AĞABEYİM YAŞASAYDI MÜHENDİS OLURDUM
1932’de İstanbul’da, Arnavutköy’de doğan Yılmaz Atadeniz, sinemaya ağabeyi Orhan Atadeniz vasıtasıyla girer. Orhan Atadeniz ilk gençliğinde evde film gösterileri yapar, hatta bunları yaparken ev iki kez yanma tehlikesi geçirir. “Babam, ‘Bu çocuğu sinema illetinden kurtaramayacağız’ diyor. Ağabeyim, İpek Film Stüdyosunda laboratuvar şefi olarak çalışan Yuakim Filmeridis vasıtası ile İpek Film’de işe başladı.
Ben Kabataş Lisesini bitirdiğimde 1 yıl ara vermek zorunda kaldım. Boş kalmamak için onun yanında çalışmaya başladım. O sıralar ağabeyim ‘Tarzan İstanbul’da’ filmini çekiyordu. Çekimlere, montajlarına beraber girdik. Beni desteklemek için benim ismimi kurgucu olarak yazdı. Stüdyoya girdiği zaman herkes ondan bir şey öğrenirdi, hocamızdı. Çok hızlı çalışırdı, kimse ona yetişemezdi. Sonra, Erman Film Stüdyosunda çalışmaya başladım.

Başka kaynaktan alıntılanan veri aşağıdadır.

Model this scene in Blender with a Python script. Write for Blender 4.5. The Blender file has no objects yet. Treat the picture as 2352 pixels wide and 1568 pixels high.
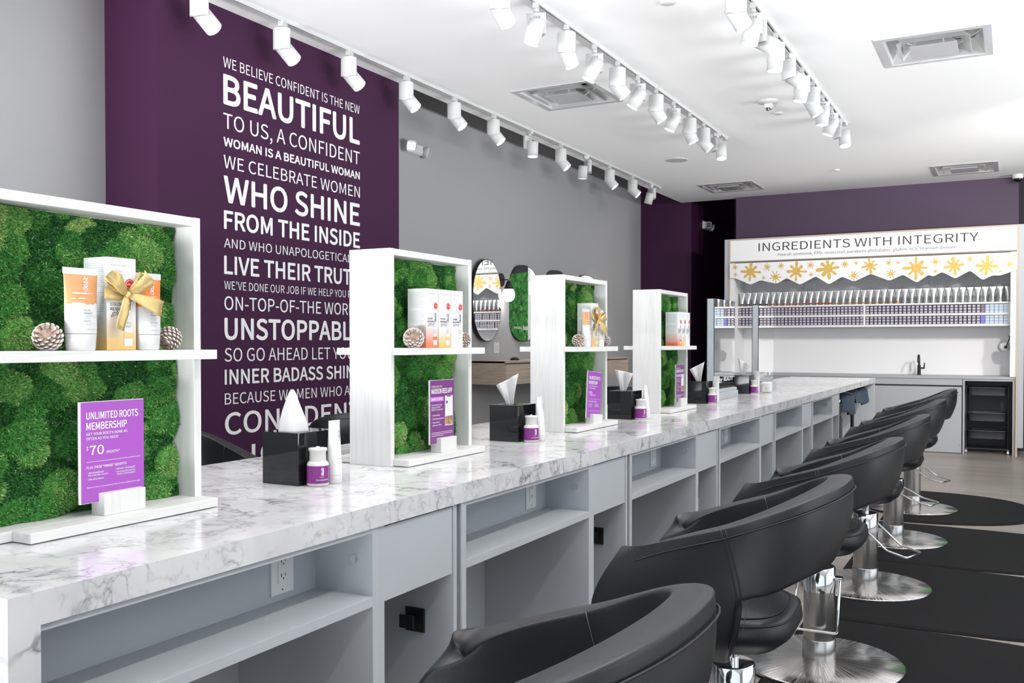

Başladığım gün bana ‘Sen elle filmi yapıştırmayacaksın, kolaj makinesinde yapıştıracaksın’ dedi ve bana kolaj makinesi verdi. Beni, üç ay içinde bir filmin montajını, senkronunu, revizyonunu yapıp, negatif montajı dahil kopya baskısına kadar hazırlar hale getirmişti. Fakat ağabeyimi 33 yaşında talihsiz bir hava gazı zehirlenmesiyle kaybettik. Ağabeyimi kaybettikten sonra onun yarım bıraktığı işleri ben tamamladım. Robert Kolejin mühendislik kısmını kazanmıştım fakat kaderim tamamen değişti. Ağabeyim yaşasaydı, ben herhalde mühendis olacaktım.”